I think what you are saying is that you are going to turn the dive at half available gas. That allows you to ascend where you descended. In this case "available gas" is all the gas you have less reserve to get to the surface. I usually do rock bottom for reserve which assumes more stops than you did, and more time at depth to resolve problems. Even so I get a turn pressure of 2280 (assuming a 100 cu ft/3500 psig fill pressure tank). So I think your calculations are off.

 

[rx7diver]

Rongoodman,

...

P.S. When I get home tonight, I'll re-check my hand calculations. Could be I've made a computational mistake, though I don't believe so.

Rongoodman,

My old copy of Abyss 2.30.17 yielded approximately the same gas requirements as I calculated by hand.
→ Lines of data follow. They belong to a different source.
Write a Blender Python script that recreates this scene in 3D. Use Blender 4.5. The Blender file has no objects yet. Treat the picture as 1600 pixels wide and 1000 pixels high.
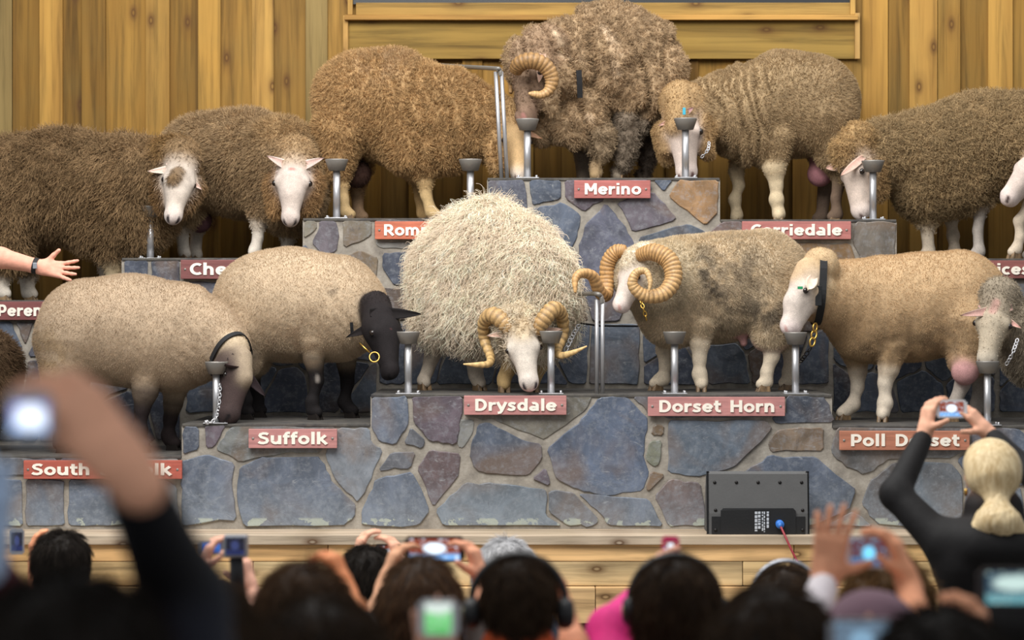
import bpy, bmesh, math, random
import numpy as np
from mathutils import Vector, Matrix, Quaternion

SC = bpy.context.scene
COL = SC.collection
rng = np.random.default_rng(7)
random.seed(7)

# ------------------------------------------------------------------ camera, world, lights, exposure
F_PX = 3840.0            # focal length in pixels of the 1600 px wide frame
DIST = 12.0              # camera to the face of the lower stone wall (plane y = 0)
CAM_Z = 2.0
cam_d = bpy.data.cameras.new('camera')
cam_d.sensor_width = 36.0
cam_d.lens = F_PX / 1600.0 * 36.0
cam_d.clip_end = 200
cam_d.dof.use_dof = True
cam_d.dof.focus_distance = 12.35
cam_d.dof.aperture_fstop = 2.7
cam = bpy.data.objects.new('camera', cam_d); COL.objects.link(cam)
cam.location = (0, -DIST, CAM_Z); cam.rotation_euler = (math.pi / 2, 0, 0)
SC.camera = cam

world = bpy.data.worlds.new('world'); SC.world = world; world.use_nodes = True
wbg = world.node_tree.nodes['Background']
wbg.inputs[0].default_value = (0.93, 0.96, 1.0, 1); wbg.inputs[1].default_value = 0.40

def area_light(name, loc, target, sx, sy, power, color):
    l = bpy.data.lights.new(name, 'AREA'); l.shape = 'RECTANGLE'; l.size = sx; l.size_y = sy
    l.energy = power; l.color = color
    o = bpy.data.objects.new(name, l); COL.objects.link(o); o.location = loc
    o.rotation_euler = (Vector(target) - Vector(loc)).to_track_quat('-Z', 'Y').to_euler()
    o['category'] = 'light'; o['label'] = 'daylight entering the open barn above the audience'
    return o
area_light('roof_light', (-1.8, -4.2, 6.6), (0.1, 0.8, 1.7), 6.0, 3.0, 540, (1.0, 0.975, 0.94))
area_light('roof_light', (1.0, -0.6, 6.2), (0.3, 0.9, 1.5), 6.0, 1.5, 150, (1.0, 0.985, 0.96)).data['n'] = 2
SC.objects['roof_light.001']['label'] = 'skylight in the roof straight above the stage edge'

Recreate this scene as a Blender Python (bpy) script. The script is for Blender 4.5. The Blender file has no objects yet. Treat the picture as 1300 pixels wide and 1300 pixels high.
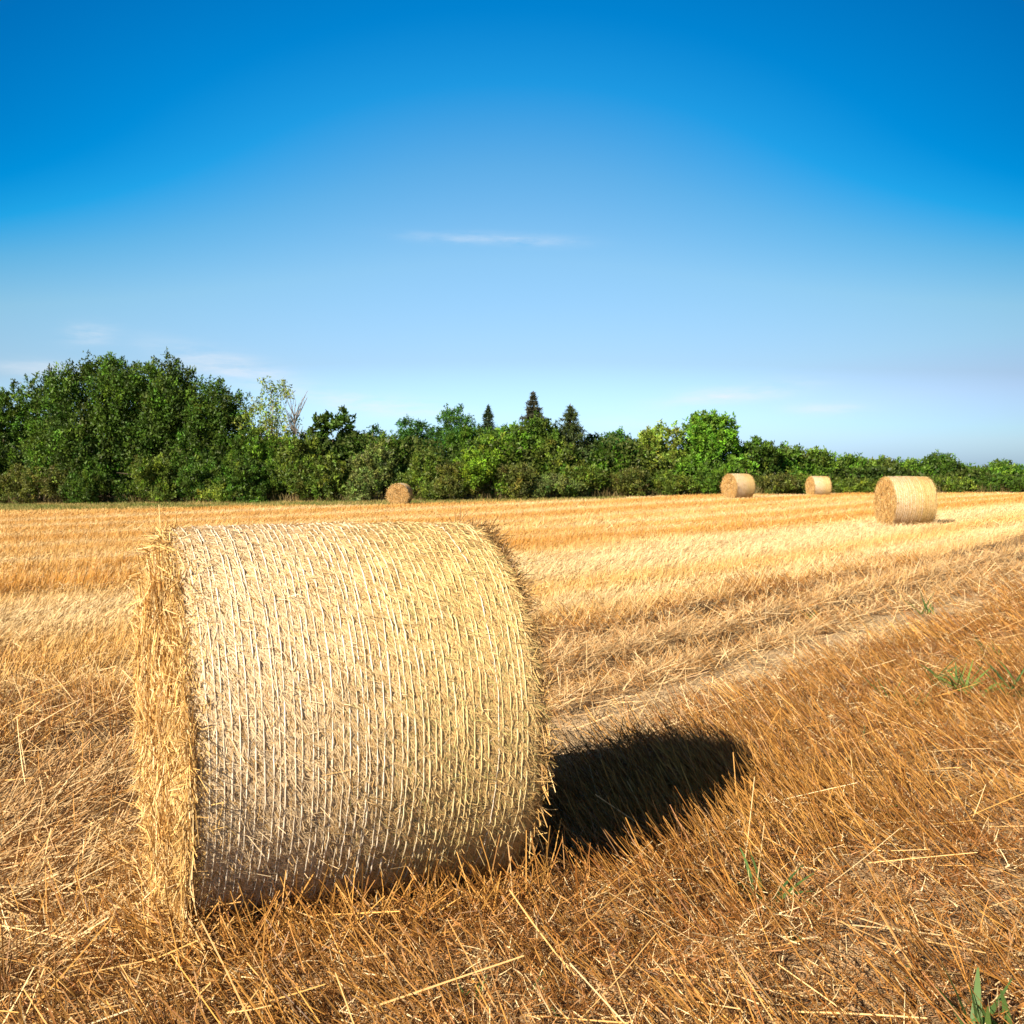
import bpy, math, random
import numpy as np

SEED = 11
rng = np.random.default_rng(SEED)
scene = bpy.context.scene
COL = scene.collection
R = math.radians
U = lambda a, b, n=None: rng.uniform(a, b, n)

# ------------------------------------------------------------------ helpers
def unit(v):
    return v / np.maximum(np.linalg.norm(v, axis=-1, keepdims=True), 1e-9)

def randdir(n):
    return unit(rng.normal(size=(n, 3)))

def smooth(t):
    t = np.clip(t, 0, 1)
    return t * t * (3 - 2 * t)

_ns = np.random.default_rng(3)
_NW = [(_ns.uniform(0, 2 * np.pi), _ns.uniform(.6, 1.6), _ns.uniform(0, 6.28)) for _ in range(60)]
def noise2(x, y, size, seed=0):
    """smooth noise about -1..1, lumps of about `size` metres"""
    s = np.zeros(np.broadcast(x, y).shape)
    k = 2 * np.pi / (size * 2)
    wx = x + .35 * size * np.sin(k * 1.3 * y + seed); wy = y + .35 * size * np.sin(k * 1.1 * x + 2 * seed)
    for i in range(8):
        a, f, p = _NW[(i + 8 * seed) % 60]
        s += np.sin(k * f * (wx * math.cos(a) + wy * math.sin(a)) + p + seed)
    return s / 3.2

def tag(o, label=None, cat=None, group=None, kind=None):
    if label: o['label'] = label
    if cat: o['category'] = cat
    if group: o['group'] = group
    if kind: o['kind'] = kind
    return o

def empty(name, loc=(0, 0, 0), rz=0.0):
    o = bpy.data.objects.new(name, None); COL.objects.link(o)
    o.location = loc; o.rotation_euler = (0, 0, rz); o.empty_display_size = .3
    return o

def mesh_obj(name, V, F, mat, parent=None, col=None, shade=False):
    """one mesh object from numpy vertices and faces (all faces the same size)"""
    V = np.ascontiguousarray(V, dtype=np.float32).reshape(-1, 3)
    F = np.ascontiguousarray(F, dtype=np.int32)
    me = bpy.data.meshes.new(name)
    n, m = F.shape
    me.vertices.add(len(V)); me.vertices.foreach_set('co', V.ravel())
    me.loops.add(n * m); me.loops.foreach_set('vertex_index', F.ravel())
    me.polygons.add(n)
    me.polygons.foreach_set('loop_start', np.arange(0, n * m, m, dtype=np.int32))
    if shade:
        me.polygons.foreach_set('use_smooth', np.ones(n, dtype=bool))
    me.update(calc_edges=True)
    if col is not None:
        a = me.color_attributes.new('col', 'FLOAT_COLOR', 'POINT')
        c = np.ones((len(V), 4), dtype=np.float32); c[:, :3] = np.asarray(col).reshape(-1, 3)
        a.data.foreach_set('color', c.ravel())
    me.materials.append(mat)
    o = bpy.data.objects.new(name, me); COL.objects.link(o)
    if parent: o.parent = parent
    return o

class Bag:
    """collects quads that become ONE mesh"""
    def __init__(s): s.V, s.F, s.C, s.n = [], [], [], 0
    def add(s, V, F, C):
        V = V.reshape(-1, 3)
        s.V.append(V); s.F.append(F + s.n); s.C.append(np.broadcast_to(C, V.shape)); s.n += len(V)
    def build(s, name, mat, parent=None, shade=False):
        return mesh_obj(name, np.concatenate(s.V), np.concatenate(s.F), mat, parent, np.concatenate(s.C), shade)

def ribbons(bag, P, D, L, W, col, seg=1, curl=0.0, taper=.6, bend=None, side=None):
    """thin blades: straw, grass, leaves"""
    n = len(P)
    L = np.broadcast_to(L, (n,))[:, None]; W = np.broadcast_to(W, (n,))[:, None]
    curl = np.broadcast_to(curl, (n,))[:, None]
    D = unit(D)
    S = unit(np.cross(D, randdir(n) if side is None else side))
    B = np.cross(S, D) if bend is None else bend
    V = np.empty((n, seg + 1, 2, 3))
    for k in range(seg + 1):
        t = k / seg
        c = P + D * L * t + B * (curl * L * t * t)
        w = W * (1 - (1 - taper) * t) * .5
        V[:, k, 0] = c - S * w; V[:, k, 1] = c + S * w
    base = (np.arange(n) * (seg + 1) * 2)[:, None]
    F = np.concatenate([base + np.array([2 * k, 2 * k + 1, 2 * k + 3, 2 * k + 2]) for k in range(seg)])
    C = np.repeat(np.broadcast_to(col, (n, 3))[:, None, :], (seg + 1) * 2, axis=1)
    bag.add(V, F, C.reshape(-1, 3))

def tube(bag, pts, rad, col, n=6):
    pts = np.asarray(pts, float); rad = np.broadcast_to(rad, (len(pts),))
    T = unit(np.gradient(pts, axis=0))
    ref = np.array([.31, .87, .12]) if abs(T[0, 2]) > .5 else np.array([0, 0, 1.])
    A = unit(np.cross(T, ref)); B = np.cross(T, A)
    th = np.linspace(0, 2 * np.pi, n, endpoint=False)
    V = pts[:, None] + rad[:, None, None] * (A[:, None] * np.cos(th)[None, :, None] + B[:, None] * np.sin(th)[None, :, None])
    F = []
    for i in range(len(pts) - 1):
        for j in range(n):
            F.append((i * n + j, i * n + (j + 1) % n, (i + 1) * n + (j + 1) % n, (i + 1) * n + j))
    bag.add(V, np.array(F), np.array(col))

def mixc(a, b, t):
    t = np.asarray(t)[..., None]
    return np.asarray(a) * (1 - t) + np.asarray(b) * t

# ------------------------------------------------------------------ materials
def new_mat(name):
    m = bpy.data.materials.new(name); m.use_nodes = True
    return m, m.node_tree, m.node_tree.nodes['Principled BSDF']

def straw_mat(name, rough=.5, spec=.35):
    m, nt, b = new_mat(name)
    a = nt.nodes.new('ShaderNodeAttribute'); a.attribute_name = 'col'
    nt.links.new(a.outputs['Color'], b.inputs['Base Color'])
    b.inputs['Roughness'].default_value = rough
    b.inputs['Specular IOR Level'].default_value = spec
    return m

def leaf_mat(name, trans=.22, rough=.5):
    m, nt, b = new_mat(name)
    a = nt.nodes.new('ShaderNodeAttribute'); a.attribute_name = 'col'
    nt.links.new(a.outputs['Color'], b.inputs['Base Color'])
    b.inputs['Roughness'].default_value = rough
    b.inputs['Specular IOR Level'].default_value = .25
    t = nt.nodes.new('ShaderNodeBsdfTranslucent'); nt.links.new(a.outputs['Color'], t.inputs['Color'])
    x = nt.nodes.new('ShaderNodeMixShader'); x.inputs[0].default_value = trans
    nt.links.new(b.outputs[0], x.inputs[1]); nt.links.new(t.outputs[0], x.inputs[2])
    nt.links.new(x.outputs[0], nt.nodes['Material Output'].inputs['Surface'])
    return m

def rough_mat(name, scale, strength, rough=.85, dist=.02, vary=.35):
    """attribute colour broken up by noise, with bump"""
    m, nt, b = new_mat(name)
    a = nt.nodes.new('ShaderNodeAttribute'); a.attribute_name = 'col'
    tc = nt.nodes.new('ShaderNodeTexCoord')
    n = nt.nodes.new('ShaderNodeTexNoise'); n.inputs['Scale'].default_value = scale; n.inputs['Detail'].default_value = 8
    n.inputs['Roughness'].default_value = .65
    nt.links.new(tc.outputs['Object'], n.inputs['Vector'])
    mr = nt.nodes.new('ShaderNodeMapRange')
    mr.inputs['From Min'].default_value = .3; mr.inputs['From Max'].default_value = .7
    mr.inputs['To Min'].default_value = 1 - vary; mr.inputs['To Max'].default_value = 1 + vary * .6
    nt.links.new(n.outputs['Fac'], mr.inputs['Value'])
    mu = nt.nodes.new('ShaderNodeVectorMath'); mu.operation = 'SCALE'
    nt.links.new(a.outputs['Color'], mu.inputs[0]); nt.links.new(mr.outputs[0], mu.inputs['Scale'])
    nt.links.new(mu.outputs[0], b.inputs['Base Color'])
    bp = nt.nodes.new('ShaderNodeBump'); bp.inputs['Strength'].default_value = strength; bp.inputs['Distance'].default_value = dist
    nt.links.new(n.outputs['Fac'], bp.inputs['Height']); nt.links.new(bp.outputs[0], b.inputs['Normal'])
    b.inputs['Roughness'].default_value = rough; b.inputs['Specular IOR Level'].default_value = .15
    return m

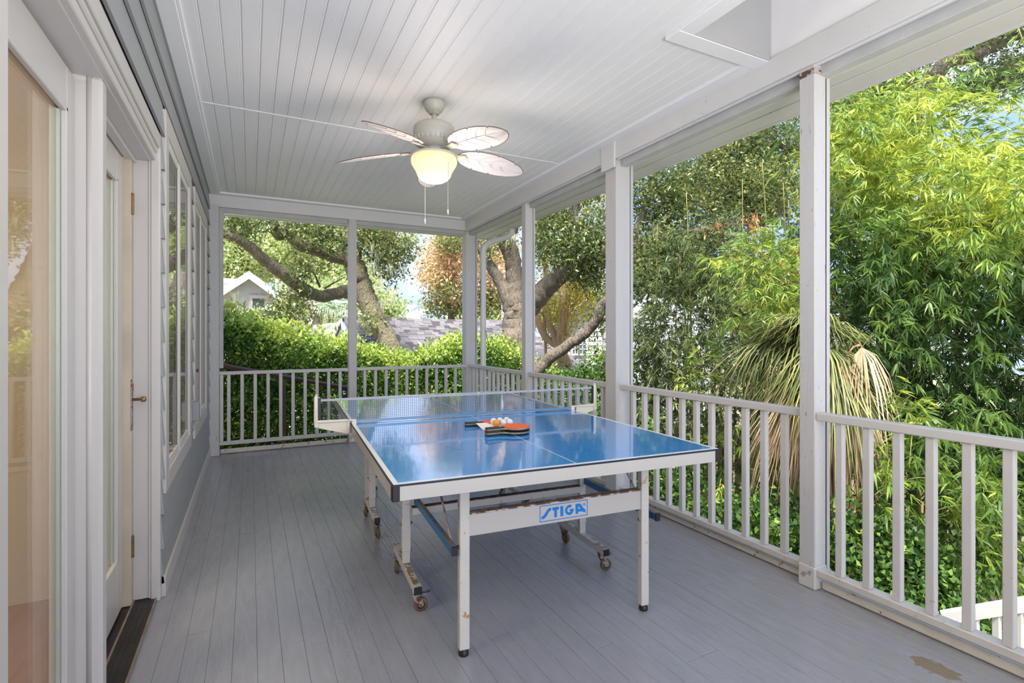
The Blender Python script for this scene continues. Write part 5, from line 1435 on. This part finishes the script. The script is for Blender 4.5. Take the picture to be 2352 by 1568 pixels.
# pale background oaks
o4 = tag(empty('pale_oak', at(700, 760, d=24)), 'pale green oak in sunlight filling the far background beyond the left limb', 'tree')
limb(pxl([(700, 800, 19, 15), (690, 740, 19, 14), (680, 700, 19.5, 13), (670, 640, 20, 10)]), o4, name='trunk')
limb(pxl([(735, 760, 19.5, 10), (720, 720, 19.5, 8), (700, 680, 20, 7), (650, 640, 20, 6)]), o4)
foliage('foliage', blobs_px([(600, 590, 30, 120, 60, 2.5, 420), (700, 570, 30, 110, 60, 2.5, 380), (530, 600, 30, 50, 50, 1.6, 200), (760, 600, 30, 80, 70, 2.0, 340), (560, 560, 30, 50, 30, 2, 130), (740, 690, 26, 80, 50, 2, 260), (680, 690, 26, 30, 40, 2, 90), (850, 650, 30, 25, 30, 1.5, 40), (530, 655, 24, 14, 14, .3, 8)]),
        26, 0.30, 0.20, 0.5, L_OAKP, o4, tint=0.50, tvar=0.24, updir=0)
moss('hanging_moss', [vv(at(random.uniform(640, 800), random.uniform(650, 740), d=22)) for _ in range(50)], o4, 0.7)
o5 = tag(empty('mossy_oak', at(860, 760, d=26)), 'pale olive oak hung with moss between trunk and distant house', 'tree')
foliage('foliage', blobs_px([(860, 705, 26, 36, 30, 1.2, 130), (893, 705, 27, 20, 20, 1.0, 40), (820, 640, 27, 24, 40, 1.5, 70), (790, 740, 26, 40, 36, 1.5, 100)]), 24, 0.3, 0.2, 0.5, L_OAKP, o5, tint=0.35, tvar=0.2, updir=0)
limb(pxl([(898, 780, 26, 4), (896, 720, 26, 4), (890, 680, 26, 3)]), o5, name='trunk', n=8)
moss('hanging_moss', [vv(at(random.uniform(840, 910), random.uniform(650, 700), d=25)) for _ in range(18)], o5, 0.5)
o6 = tag(empty('autumn_tree', at(1030, 770, d=19)), 'tree turning orange brown, seen left of the corner post', 'tree')
limb(pxl([(1040, 790, 19, 8), (1035, 700, 19, 7), (1045, 600, 19, 5), (1040, 520, 19, 3)]), o6, name='trunk', n=8)
foliage('foliage', blobs_px([(1020, 600, 18.5, 60, 50, 1.6, 120), (1040, 560, 18.5, 50, 50, 1.5, 80), (995, 640, 18, 22, 16, 1, 22), (1040, 660, 18.5, 40, 40, 1.2, 60), (1130, 620, 19, 60, 80, 1.6, 130), (1110, 560, 19, 60, 50, 1.6, 70)]),
        22, 0.22, 0.13, 0.5, L_AUT, o6, tint=0.60, tvar=0.25, updir=0)
foliage('green_foliage', blobs_px([(1040, 555, 17.5, 40, 22, .8, 50), (1020, 665, 18, 36, 20, 1.0, 36), (1045, 705, 19, 50, 20, 1.0, 60), (1000, 702, 20, 24, 14, .8, 24), (1120, 690, 19, 50, 40, 1.0, 90)]), 22, 0.2, 0.13, 0.45, L_OAK, o6, tint=0.62, tvar=0.2)
# low tree line
for i, (u, v, d, ru, rv, n) in enumerate([(940, 722, 60, 60, 7, 90), (1090, 728, 46, 50, 12, 100), (760, 745, 44, 120, 24, 200), (600, 735, 44, 140, 20, 200), (1250, 720, 46, 130, 26, 200), (1480, 700, 40, 160, 60, 320), (1750, 690, 40, 160, 90, 320), (2080, 660, 40, 200, 130, 400)]):
    t = tag(empty('distant_tree', at(u, v + rv, d=d)), ['low hazy tree on the skyline beside the blue roofed house', 'far tree on the skyline behind the corner post', 'distant tree behind the garage gable end', 'distant tree beyond the white gabled house', 'distant tree behind the right oak trunk', 'distant tree far behind the dark bamboo', 'distant tree far behind the palm', 'distant tree far behind the tall bamboo'][i], 'tree')
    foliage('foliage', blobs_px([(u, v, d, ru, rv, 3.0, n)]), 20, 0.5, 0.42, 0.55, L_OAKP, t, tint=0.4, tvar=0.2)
    limb(pxl([(u, v + rv + 60, d, 6), (u, v, d, 4)]), t, name='trunk', n=6)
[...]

Abyss computed 55.8 cu ft, while I computed 54.2 cu ft by hand. The increase resulted because Abyss mandated a deco stop (even though its most liberal algorithm was selected)! See the attached pdf.

(Abyss used the simple Rule-of-Thirds to determine the reserve.)

Ronald

 

[gcbryan]

I think what you are saying is that you are going to turn the dive at half available gas. That allows you to ascend where you descended. In this case "available gas" is all the gas you have less reserve to get to the surface. I usually do rock bottom for reserve which assumes more stops than you did, and more time at depth to resolve problems. Even so I get a turn pressure of 2280 (assuming a 100 cu ft/3500 psig fill pressure tank). So I think your calculations are off.

I can't read the hand written figures very clearly but I'm wondering if the difference between your numbers and his is the following...

He is planning a dive for a specific time period and ascending...after all he is getting out of the water with approximately half a tank.

You are figuring turn iand Rock Bottom) based on available gas rather than a fixed NDL based dive...or do I need to read this thread a little more carefully

Also, can anyone else comment on the current NAUI NDL time for 100 fsw on air?